WRITTEN REQUEST -
Take the records below and print them verbatim up to and including the line that carries "from_bm('hinge', box_bm(SX - 0.036, SX".

-- START OF ENTRIES PROVIDED --

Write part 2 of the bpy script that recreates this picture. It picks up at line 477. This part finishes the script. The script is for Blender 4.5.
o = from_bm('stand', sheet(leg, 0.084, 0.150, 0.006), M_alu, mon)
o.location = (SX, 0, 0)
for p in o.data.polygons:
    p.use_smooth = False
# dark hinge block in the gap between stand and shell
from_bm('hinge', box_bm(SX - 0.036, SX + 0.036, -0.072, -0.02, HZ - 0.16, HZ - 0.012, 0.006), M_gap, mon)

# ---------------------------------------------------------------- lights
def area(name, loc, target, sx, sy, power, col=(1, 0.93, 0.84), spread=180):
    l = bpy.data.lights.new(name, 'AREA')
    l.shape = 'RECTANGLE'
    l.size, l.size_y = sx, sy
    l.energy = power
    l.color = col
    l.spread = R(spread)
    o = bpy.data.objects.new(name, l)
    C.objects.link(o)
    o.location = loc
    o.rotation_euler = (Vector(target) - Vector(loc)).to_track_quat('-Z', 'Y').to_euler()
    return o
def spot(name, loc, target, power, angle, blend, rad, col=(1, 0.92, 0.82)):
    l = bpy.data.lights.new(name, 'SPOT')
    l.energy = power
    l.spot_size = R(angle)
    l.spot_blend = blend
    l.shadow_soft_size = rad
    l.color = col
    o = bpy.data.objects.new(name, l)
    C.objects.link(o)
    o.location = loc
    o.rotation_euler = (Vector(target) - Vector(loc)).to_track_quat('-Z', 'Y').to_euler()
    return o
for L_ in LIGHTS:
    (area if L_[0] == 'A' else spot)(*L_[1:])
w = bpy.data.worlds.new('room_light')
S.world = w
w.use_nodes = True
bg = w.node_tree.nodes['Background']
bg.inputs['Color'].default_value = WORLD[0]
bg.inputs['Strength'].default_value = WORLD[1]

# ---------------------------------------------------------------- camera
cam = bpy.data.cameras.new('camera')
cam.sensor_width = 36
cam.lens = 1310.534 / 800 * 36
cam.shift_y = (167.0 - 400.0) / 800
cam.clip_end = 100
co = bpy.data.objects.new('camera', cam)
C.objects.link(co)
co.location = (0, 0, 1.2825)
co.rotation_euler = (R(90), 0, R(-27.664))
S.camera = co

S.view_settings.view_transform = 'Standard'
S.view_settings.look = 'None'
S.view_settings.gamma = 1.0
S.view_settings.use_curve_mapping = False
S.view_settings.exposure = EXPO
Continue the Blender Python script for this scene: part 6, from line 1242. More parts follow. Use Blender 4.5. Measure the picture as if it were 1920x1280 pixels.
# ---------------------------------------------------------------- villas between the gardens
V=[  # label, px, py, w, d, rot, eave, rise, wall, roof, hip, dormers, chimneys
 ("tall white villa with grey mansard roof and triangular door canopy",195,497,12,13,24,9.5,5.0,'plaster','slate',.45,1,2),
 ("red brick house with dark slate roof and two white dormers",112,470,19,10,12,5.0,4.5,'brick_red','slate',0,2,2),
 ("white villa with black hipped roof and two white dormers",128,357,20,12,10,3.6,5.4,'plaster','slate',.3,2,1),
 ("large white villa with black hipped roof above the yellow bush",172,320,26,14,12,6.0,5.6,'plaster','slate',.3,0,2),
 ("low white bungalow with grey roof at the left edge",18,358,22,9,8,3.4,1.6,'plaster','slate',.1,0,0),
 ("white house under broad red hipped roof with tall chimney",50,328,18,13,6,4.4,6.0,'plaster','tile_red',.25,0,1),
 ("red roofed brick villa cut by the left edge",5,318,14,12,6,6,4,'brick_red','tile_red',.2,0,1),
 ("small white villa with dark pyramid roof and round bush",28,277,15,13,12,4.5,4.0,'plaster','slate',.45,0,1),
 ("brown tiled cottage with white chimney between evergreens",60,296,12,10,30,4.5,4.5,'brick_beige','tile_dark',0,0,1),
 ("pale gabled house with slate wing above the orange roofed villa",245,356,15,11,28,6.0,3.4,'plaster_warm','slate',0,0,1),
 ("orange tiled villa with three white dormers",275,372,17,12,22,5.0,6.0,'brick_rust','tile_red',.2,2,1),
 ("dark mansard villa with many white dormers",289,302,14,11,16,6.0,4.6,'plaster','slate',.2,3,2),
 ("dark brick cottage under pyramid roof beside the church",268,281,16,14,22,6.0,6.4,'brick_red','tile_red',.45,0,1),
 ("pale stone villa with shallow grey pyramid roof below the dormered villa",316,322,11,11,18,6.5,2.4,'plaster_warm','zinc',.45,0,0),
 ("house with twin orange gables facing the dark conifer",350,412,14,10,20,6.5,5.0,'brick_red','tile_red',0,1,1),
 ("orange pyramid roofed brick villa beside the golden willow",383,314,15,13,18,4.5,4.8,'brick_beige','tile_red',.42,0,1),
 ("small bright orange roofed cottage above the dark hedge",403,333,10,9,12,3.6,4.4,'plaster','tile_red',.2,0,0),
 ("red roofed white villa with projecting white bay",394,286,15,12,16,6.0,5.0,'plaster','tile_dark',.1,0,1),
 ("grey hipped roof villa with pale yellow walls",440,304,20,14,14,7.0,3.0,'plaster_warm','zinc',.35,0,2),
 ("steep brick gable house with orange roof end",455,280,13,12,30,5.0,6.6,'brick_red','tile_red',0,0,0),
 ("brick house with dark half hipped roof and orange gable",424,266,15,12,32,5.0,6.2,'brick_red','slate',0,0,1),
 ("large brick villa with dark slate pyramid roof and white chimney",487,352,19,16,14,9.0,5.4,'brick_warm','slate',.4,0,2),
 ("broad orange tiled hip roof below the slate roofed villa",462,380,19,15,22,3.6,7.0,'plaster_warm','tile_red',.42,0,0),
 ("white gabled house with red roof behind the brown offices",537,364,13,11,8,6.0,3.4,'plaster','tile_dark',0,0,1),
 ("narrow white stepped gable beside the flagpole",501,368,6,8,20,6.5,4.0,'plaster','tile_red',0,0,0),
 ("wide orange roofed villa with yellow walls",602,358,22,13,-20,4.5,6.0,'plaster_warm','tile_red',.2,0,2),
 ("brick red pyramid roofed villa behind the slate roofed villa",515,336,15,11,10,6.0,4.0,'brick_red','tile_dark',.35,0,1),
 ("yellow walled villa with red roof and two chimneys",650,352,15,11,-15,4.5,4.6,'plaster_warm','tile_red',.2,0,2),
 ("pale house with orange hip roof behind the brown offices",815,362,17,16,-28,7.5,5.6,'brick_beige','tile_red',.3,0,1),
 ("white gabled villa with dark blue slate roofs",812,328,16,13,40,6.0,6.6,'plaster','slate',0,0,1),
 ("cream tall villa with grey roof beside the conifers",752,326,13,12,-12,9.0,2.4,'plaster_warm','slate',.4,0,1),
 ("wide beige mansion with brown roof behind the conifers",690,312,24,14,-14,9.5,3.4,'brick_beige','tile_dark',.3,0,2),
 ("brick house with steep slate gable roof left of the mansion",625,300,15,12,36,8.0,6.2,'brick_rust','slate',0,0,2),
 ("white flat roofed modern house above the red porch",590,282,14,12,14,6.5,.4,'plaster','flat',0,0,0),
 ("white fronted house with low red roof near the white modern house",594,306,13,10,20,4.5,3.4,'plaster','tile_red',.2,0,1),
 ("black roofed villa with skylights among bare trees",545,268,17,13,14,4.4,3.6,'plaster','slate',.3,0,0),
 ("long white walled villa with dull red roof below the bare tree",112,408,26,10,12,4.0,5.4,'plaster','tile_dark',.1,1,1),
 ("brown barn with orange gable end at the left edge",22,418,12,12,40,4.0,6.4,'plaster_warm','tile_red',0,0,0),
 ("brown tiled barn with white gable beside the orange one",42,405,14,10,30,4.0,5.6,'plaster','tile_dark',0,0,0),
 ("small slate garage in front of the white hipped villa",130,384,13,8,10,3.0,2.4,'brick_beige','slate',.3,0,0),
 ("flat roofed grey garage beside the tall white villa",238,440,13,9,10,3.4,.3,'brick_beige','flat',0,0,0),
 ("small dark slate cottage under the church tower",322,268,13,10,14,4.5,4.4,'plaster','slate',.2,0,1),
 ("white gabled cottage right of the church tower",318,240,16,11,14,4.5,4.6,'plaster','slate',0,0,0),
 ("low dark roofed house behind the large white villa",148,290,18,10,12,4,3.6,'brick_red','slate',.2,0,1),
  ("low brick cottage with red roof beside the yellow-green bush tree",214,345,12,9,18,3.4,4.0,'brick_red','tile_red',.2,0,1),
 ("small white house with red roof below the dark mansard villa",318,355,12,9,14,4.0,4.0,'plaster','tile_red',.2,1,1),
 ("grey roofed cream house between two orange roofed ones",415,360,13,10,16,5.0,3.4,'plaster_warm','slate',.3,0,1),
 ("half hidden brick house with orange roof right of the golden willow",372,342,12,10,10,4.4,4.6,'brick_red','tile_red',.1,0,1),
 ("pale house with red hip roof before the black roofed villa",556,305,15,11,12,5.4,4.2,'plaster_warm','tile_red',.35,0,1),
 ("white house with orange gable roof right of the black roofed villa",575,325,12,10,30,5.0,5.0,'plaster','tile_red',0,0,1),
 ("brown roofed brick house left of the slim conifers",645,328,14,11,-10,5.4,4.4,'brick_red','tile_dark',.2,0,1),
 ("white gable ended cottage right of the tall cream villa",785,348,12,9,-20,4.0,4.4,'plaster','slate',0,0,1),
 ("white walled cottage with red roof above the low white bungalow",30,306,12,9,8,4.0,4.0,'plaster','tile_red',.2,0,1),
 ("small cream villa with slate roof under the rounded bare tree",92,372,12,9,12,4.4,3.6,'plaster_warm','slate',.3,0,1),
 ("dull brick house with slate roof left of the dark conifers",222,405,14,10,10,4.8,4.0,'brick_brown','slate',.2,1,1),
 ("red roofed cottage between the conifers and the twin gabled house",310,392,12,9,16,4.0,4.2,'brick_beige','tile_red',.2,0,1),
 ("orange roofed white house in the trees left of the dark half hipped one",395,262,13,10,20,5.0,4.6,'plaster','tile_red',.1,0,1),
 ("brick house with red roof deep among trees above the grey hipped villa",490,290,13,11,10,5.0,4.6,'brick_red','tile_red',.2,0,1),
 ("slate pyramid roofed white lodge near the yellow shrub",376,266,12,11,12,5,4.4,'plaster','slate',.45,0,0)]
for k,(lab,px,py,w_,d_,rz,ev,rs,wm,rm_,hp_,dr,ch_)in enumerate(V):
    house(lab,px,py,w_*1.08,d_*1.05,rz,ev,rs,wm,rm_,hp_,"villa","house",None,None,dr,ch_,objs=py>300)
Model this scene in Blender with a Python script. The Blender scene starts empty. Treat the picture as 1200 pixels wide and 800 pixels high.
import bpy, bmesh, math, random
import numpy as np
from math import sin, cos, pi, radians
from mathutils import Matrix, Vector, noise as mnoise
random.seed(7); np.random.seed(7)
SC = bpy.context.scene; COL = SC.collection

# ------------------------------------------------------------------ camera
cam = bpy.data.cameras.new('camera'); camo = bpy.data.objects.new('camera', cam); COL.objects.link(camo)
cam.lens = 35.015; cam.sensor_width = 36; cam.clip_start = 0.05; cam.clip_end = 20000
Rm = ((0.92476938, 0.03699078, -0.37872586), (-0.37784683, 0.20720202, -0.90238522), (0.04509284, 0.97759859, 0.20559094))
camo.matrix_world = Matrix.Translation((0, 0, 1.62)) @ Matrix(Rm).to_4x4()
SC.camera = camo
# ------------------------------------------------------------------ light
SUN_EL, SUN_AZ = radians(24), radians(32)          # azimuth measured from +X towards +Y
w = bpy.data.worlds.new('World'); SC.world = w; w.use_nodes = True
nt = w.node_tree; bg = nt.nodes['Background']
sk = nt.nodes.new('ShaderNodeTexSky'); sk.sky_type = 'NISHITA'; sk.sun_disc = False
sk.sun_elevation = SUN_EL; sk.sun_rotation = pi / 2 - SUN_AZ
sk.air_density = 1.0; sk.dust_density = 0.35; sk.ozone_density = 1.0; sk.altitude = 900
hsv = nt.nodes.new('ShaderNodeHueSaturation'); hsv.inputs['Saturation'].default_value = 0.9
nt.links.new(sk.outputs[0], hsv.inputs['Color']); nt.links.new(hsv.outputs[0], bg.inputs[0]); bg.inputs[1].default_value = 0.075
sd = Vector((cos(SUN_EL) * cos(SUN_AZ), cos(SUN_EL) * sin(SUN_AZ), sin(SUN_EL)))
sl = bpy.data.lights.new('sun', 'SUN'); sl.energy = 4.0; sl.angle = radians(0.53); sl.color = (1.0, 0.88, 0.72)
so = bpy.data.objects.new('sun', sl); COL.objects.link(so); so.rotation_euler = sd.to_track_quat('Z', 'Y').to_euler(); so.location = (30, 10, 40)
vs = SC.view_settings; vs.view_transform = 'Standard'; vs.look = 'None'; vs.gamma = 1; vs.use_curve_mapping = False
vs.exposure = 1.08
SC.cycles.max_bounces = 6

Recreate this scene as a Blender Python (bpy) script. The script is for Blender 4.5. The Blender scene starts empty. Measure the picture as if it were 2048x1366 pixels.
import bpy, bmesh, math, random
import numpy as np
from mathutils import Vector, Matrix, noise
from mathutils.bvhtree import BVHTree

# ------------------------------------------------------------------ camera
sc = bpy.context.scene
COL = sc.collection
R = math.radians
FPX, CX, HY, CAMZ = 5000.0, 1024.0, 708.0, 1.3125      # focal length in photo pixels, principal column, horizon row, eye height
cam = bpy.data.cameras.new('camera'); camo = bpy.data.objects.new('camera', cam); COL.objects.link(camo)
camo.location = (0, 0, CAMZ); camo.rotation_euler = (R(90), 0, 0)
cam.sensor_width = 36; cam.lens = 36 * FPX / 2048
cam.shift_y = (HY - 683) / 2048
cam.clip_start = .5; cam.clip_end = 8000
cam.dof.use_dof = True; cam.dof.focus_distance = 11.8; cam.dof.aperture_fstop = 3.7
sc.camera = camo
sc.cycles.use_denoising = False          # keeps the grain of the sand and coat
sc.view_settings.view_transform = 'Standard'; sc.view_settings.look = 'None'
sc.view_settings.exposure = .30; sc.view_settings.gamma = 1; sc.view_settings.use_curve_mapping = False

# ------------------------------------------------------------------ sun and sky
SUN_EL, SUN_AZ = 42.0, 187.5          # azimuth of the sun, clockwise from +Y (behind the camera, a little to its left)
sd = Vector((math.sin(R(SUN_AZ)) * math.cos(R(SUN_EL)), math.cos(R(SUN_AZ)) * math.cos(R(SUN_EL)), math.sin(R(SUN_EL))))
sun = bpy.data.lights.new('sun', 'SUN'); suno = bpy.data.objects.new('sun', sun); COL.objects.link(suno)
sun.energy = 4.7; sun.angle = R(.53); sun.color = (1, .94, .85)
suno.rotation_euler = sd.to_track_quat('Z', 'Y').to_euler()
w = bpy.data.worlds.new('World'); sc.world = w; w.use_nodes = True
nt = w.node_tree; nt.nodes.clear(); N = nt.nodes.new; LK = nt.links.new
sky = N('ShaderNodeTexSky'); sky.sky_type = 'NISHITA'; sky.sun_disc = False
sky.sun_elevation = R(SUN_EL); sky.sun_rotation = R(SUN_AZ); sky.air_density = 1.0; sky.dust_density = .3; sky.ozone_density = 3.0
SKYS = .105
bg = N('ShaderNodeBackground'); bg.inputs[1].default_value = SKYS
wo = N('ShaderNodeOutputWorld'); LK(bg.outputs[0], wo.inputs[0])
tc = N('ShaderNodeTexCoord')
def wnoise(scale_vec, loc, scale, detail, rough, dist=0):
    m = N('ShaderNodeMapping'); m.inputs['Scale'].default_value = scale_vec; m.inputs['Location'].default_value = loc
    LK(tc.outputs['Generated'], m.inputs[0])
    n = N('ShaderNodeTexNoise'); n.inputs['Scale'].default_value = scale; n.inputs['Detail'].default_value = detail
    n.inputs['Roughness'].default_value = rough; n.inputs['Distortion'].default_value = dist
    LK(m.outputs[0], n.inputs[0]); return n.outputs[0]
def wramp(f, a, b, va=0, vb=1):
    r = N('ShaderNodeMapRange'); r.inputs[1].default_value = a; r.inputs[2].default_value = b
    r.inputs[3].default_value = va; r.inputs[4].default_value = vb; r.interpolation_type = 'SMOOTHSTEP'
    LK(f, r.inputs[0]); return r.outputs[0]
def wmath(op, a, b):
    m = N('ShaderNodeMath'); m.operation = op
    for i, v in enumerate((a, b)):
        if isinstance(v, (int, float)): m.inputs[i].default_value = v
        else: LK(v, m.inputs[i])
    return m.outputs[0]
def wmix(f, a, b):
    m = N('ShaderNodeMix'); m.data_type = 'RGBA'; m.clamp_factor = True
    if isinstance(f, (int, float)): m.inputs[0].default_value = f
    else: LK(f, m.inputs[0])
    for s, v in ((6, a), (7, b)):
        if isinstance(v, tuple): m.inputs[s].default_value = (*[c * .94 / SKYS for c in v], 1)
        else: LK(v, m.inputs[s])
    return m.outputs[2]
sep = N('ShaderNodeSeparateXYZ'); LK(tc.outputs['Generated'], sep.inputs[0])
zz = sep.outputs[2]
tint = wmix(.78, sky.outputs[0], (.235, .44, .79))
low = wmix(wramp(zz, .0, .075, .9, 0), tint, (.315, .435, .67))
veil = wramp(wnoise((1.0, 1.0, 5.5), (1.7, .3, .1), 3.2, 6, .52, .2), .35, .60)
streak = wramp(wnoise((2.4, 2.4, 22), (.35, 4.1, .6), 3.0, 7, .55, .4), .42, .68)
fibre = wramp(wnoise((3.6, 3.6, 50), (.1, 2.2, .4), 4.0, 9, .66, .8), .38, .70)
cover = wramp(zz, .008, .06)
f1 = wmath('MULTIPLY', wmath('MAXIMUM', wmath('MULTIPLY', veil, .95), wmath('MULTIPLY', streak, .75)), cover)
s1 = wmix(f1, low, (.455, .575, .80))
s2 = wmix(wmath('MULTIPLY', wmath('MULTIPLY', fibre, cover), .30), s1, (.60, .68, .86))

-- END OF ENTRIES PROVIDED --

WRITTEN ANSWER -
Write part 2 of the bpy script that recreates this picture. It picks up at line 477. This part finishes the script. The script is for Blender 4.5.
o = from_bm('stand', sheet(leg, 0.084, 0.150, 0.006), M_alu, mon)
o.location = (SX, 0, 0)
for p in o.data.polygons:
    p.use_smooth = False
# dark hinge block in the gap between stand and shell
from_bm('hinge', box_bm(SX - 0.036, SX + 0.036, -0.072, -0.02, HZ - 0.16, HZ - 0.012, 0.006), M_gap, mon)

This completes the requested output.